** Begin Material for this task **

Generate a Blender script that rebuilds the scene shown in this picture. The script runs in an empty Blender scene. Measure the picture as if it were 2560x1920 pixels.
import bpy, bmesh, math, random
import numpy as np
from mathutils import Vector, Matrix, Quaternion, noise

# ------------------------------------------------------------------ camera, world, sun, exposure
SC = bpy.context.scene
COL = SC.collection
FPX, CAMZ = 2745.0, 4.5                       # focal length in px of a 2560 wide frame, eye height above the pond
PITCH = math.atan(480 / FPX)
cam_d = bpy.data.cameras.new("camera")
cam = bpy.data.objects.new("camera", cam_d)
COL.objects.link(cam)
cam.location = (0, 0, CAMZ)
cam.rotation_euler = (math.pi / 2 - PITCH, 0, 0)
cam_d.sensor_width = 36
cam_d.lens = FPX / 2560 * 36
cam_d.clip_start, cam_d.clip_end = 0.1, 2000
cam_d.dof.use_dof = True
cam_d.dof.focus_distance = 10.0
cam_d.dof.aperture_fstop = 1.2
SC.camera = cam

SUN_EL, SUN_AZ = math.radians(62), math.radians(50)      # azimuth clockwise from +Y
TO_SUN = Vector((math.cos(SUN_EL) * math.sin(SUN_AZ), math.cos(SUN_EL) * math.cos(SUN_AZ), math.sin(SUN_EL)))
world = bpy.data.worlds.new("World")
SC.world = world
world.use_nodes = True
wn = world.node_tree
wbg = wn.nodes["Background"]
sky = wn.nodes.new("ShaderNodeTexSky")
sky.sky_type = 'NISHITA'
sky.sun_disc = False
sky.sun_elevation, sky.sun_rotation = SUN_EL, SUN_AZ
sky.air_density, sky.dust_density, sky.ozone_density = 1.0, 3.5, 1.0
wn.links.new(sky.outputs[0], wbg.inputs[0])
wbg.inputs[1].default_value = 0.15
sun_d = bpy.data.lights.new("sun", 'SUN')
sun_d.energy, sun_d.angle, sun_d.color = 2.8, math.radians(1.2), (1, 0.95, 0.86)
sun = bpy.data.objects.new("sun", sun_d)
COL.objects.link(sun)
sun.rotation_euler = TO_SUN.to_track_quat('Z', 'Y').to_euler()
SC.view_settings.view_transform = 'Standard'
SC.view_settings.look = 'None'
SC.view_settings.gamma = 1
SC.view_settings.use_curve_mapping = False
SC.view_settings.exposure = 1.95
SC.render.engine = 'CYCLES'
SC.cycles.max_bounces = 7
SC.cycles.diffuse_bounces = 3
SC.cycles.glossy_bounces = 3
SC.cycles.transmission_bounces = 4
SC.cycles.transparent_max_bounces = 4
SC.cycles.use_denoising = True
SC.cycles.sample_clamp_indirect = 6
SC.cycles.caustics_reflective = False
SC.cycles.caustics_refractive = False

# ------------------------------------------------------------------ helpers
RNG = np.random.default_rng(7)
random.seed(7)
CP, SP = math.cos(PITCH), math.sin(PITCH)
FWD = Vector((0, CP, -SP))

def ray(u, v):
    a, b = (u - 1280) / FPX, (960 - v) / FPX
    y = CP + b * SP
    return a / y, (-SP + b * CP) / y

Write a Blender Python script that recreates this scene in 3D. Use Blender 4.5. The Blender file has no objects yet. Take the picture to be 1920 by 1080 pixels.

** End Material for this task **

*Work to complete*: Write out every record verbatim.

*Task solution*:
Generate a Blender script that rebuilds the scene shown in this picture. The script runs in an empty Blender scene. Measure the picture as if it were 2560x1920 pixels.
import bpy, bmesh, math, random
import numpy as np
from mathutils import Vector, Matrix, Quaternion, noise

# ------------------------------------------------------------------ camera, world, sun, exposure
SC = bpy.context.scene
COL = SC.collection
FPX, CAMZ = 2745.0, 4.5                       # focal length in px of a 2560 wide frame, eye height above the pond
PITCH = math.atan(480 / FPX)
cam_d = bpy.data.cameras.new("camera")
cam = bpy.data.objects.new("camera", cam_d)
COL.objects.link(cam)
cam.location = (0, 0, CAMZ)
cam.rotation_euler = (math.pi / 2 - PITCH, 0, 0)
cam_d.sensor_width = 36
cam_d.lens = FPX / 2560 * 36
cam_d.clip_start, cam_d.clip_end = 0.1, 2000
cam_d.dof.use_dof = True
cam_d.dof.focus_distance = 10.0
cam_d.dof.aperture_fstop = 1.2
SC.camera = cam

SUN_EL, SUN_AZ = math.radians(62), math.radians(50)      # azimuth clockwise from +Y
TO_SUN = Vector((math.cos(SUN_EL) * math.sin(SUN_AZ), math.cos(SUN_EL) * math.cos(SUN_AZ), math.sin(SUN_EL)))
world = bpy.data.worlds.new("World")
SC.world = world
world.use_nodes = True
wn = world.node_tree
wbg = wn.nodes["Background"]
sky = wn.nodes.new("ShaderNodeTexSky")
sky.sky_type = 'NISHITA'
sky.sun_disc = False
sky.sun_elevation, sky.sun_rotation = SUN_EL, SUN_AZ
sky.air_density, sky.dust_density, sky.ozone_density = 1.0, 3.5, 1.0
wn.links.new(sky.outputs[0], wbg.inputs[0])
wbg.inputs[1].default_value = 0.15
sun_d = bpy.data.lights.new("sun", 'SUN')
sun_d.energy, sun_d.angle, sun_d.color = 2.8, math.radians(1.2), (1, 0.95, 0.86)
sun = bpy.data.objects.new("sun", sun_d)
COL.objects.link(sun)
sun.rotation_euler = TO_SUN.to_track_quat('Z', 'Y').to_euler()
SC.view_settings.view_transform = 'Standard'
SC.view_settings.look = 'None'
SC.view_settings.gamma = 1
SC.view_settings.use_curve_mapping = False
SC.view_settings.exposure = 1.95
SC.render.engine = 'CYCLES'
SC.cycles.max_bounces = 7
SC.cycles.diffuse_bounces = 3
SC.cycles.glossy_bounces = 3
SC.cycles.transmission_bounces = 4
SC.cycles.transparent_max_bounces = 4
SC.cycles.use_denoising = True
SC.cycles.sample_clamp_indirect = 6
SC.cycles.caustics_reflective = False
SC.cycles.caustics_refractive = False

# ------------------------------------------------------------------ helpers
RNG = np.random.default_rng(7)
random.seed(7)
CP, SP = math.cos(PITCH), math.sin(PITCH)
FWD = Vector((0, CP, -SP))

def ray(u, v):
    a, b = (u - 1280) / FPX, (960 - v) / FPX
    y = CP + b * SP
    return a / y, (-SP + b * CP) / y

Write a Blender Python script that recreates this scene in 3D. Use Blender 4.5. The Blender file has no objects yet. Take the picture to be 1920 by 1080 pixels.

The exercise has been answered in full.